[INSTRUCTION]:
Repeat the listing in full, exactly as it stands.

(Items listed in a dataset)

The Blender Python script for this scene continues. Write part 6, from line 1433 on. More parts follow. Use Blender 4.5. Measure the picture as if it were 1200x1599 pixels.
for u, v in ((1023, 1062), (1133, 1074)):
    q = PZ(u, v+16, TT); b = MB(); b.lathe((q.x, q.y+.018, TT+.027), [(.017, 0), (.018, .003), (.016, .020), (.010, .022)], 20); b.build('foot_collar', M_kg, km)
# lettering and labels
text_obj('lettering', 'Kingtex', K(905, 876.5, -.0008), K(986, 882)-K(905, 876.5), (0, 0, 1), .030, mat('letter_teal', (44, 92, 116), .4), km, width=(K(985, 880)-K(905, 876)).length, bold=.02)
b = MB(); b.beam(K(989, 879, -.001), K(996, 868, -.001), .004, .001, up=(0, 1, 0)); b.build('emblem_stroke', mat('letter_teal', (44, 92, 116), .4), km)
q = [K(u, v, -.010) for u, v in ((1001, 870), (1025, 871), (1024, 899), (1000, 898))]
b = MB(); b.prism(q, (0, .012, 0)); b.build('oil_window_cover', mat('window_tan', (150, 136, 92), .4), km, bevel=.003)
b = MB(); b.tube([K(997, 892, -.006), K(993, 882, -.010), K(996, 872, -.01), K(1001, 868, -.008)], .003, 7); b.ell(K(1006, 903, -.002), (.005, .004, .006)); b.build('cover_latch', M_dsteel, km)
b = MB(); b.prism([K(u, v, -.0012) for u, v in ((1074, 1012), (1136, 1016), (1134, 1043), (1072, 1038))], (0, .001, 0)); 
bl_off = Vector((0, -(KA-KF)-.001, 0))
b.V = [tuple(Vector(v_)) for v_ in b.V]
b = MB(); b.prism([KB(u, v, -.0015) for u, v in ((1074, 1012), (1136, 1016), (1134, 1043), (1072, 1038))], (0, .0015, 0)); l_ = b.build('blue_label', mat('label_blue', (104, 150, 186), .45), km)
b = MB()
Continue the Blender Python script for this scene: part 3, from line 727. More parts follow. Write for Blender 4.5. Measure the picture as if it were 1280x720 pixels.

[FULL OUTPUT]:
The Blender Python script for this scene continues. Write part 6, from line 1433 on. More parts follow. Use Blender 4.5. Measure the picture as if it were 1200x1599 pixels.
for u, v in ((1023, 1062), (1133, 1074)):
    q = PZ(u, v+16, TT); b = MB(); b.lathe((q.x, q.y+.018, TT+.027), [(.017, 0), (.018, .003), (.016, .020), (.010, .022)], 20); b.build('foot_collar', M_kg, km)
# lettering and labels
text_obj('lettering', 'Kingtex', K(905, 876.5, -.0008), K(986, 882)-K(905, 876.5), (0, 0, 1), .030, mat('letter_teal', (44, 92, 116), .4), km, width=(K(985, 880)-K(905, 876)).length, bold=.02)
b = MB(); b.beam(K(989, 879, -.001), K(996, 868, -.001), .004, .001, up=(0, 1, 0)); b.build('emblem_stroke', mat('letter_teal', (44, 92, 116), .4), km)
q = [K(u, v, -.010) for u, v in ((1001, 870), (1025, 871), (1024, 899), (1000, 898))]
b = MB(); b.prism(q, (0, .012, 0)); b.build('oil_window_cover', mat('window_tan', (150, 136, 92), .4), km, bevel=.003)
b = MB(); b.tube([K(997, 892, -.006), K(993, 882, -.010), K(996, 872, -.01), K(1001, 868, -.008)], .003, 7); b.ell(K(1006, 903, -.002), (.005, .004, .006)); b.build('cover_latch', M_dsteel, km)
b = MB(); b.prism([K(u, v, -.0012) for u, v in ((1074, 1012), (1136, 1016), (1134, 1043), (1072, 1038))], (0, .001, 0)); 
bl_off = Vector((0, -(KA-KF)-.001, 0))
b.V = [tuple(Vector(v_)) for v_ in b.V]
b = MB(); b.prism([KB(u, v, -.0015) for u, v in ((1074, 1012), (1136, 1016), (1134, 1043), (1072, 1038))], (0, .0015, 0)); l_ = b.build('blue_label', mat('label_blue', (104, 150, 186), .45), km)
b = MB()
Continue the Blender Python script for this scene: part 3, from line 727. More parts follow. Write for Blender 4.5. Measure the picture as if it were 1280x720 pixels.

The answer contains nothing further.